In Chapter 13 bankruptcy cases debtors file a plan to repay creditors over three to five years. Creditors are paid differently depending on the class of creditor. Secured creditors are paid in the plan if the debtor elects to include them. Priority creditors, such as recipients of child support arrears and the IRS, are paid in full in the plan. Unsecured creditors are paid only if the debtor has disposable income or nonexempt property.
Debtors file a means test to determine their ability to pay unsecured creditors. A means test calculates average income and then subtracts standard IRS deductions from this average. If there is money left over then the debtor has disposable income and must pay unsecured creditors. In Chapter 13 bankruptcy, unsecured creditors can get paid in full, in part, or not at all. It all depends on the debtor’s disposable income. If a debtor’s income increases prior to confirmation then the means test is adjusted and their ability to pay increases as well.

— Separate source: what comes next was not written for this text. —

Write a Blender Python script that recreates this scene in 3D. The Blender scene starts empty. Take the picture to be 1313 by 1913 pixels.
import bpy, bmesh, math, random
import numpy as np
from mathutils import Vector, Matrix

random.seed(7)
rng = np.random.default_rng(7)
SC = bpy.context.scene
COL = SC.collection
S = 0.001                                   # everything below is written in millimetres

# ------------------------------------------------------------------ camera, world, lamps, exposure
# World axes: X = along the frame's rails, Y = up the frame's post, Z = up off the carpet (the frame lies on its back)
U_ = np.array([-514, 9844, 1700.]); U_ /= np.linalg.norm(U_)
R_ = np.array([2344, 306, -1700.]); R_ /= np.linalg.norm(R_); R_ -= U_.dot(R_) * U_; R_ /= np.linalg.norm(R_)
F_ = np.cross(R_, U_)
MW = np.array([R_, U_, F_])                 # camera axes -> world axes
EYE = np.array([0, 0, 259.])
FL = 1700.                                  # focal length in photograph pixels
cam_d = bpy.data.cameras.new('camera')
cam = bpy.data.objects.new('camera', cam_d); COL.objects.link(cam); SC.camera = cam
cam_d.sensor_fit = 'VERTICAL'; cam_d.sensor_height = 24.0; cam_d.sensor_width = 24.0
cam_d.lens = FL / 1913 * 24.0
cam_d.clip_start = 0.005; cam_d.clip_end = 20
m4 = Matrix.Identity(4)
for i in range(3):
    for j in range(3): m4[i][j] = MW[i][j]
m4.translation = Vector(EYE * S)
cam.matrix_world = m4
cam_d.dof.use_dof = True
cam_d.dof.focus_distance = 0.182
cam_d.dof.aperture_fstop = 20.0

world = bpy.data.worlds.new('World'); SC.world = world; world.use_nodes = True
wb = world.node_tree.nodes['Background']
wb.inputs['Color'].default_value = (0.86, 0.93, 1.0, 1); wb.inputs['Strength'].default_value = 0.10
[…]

After confirmation getting a raise is treated differently. A new means test is not created. Instead, the trustee will consider changes in the debtor’s circumstances. If the debtor’s net monthly income increases $500 a month then their payment will most likely also increase $500 a month, unless the debtor can amend their budget to show that they need the money. It isn’t enough to come up with additional monthly expenses showing why the money is needed. The debtor must show that these expenses are reasonable and necessary.
In practice, the debtor doesn’t usually have to present proof of expenses. Trustees have thousands of cases and are too busy to require proof of every line item on a budget. If the expenses are reasonable based upon the household size of the debtor, then the trustee most likely will not object. If there are unusual expenses or unusually high expenses then the trustee may require additional documentation.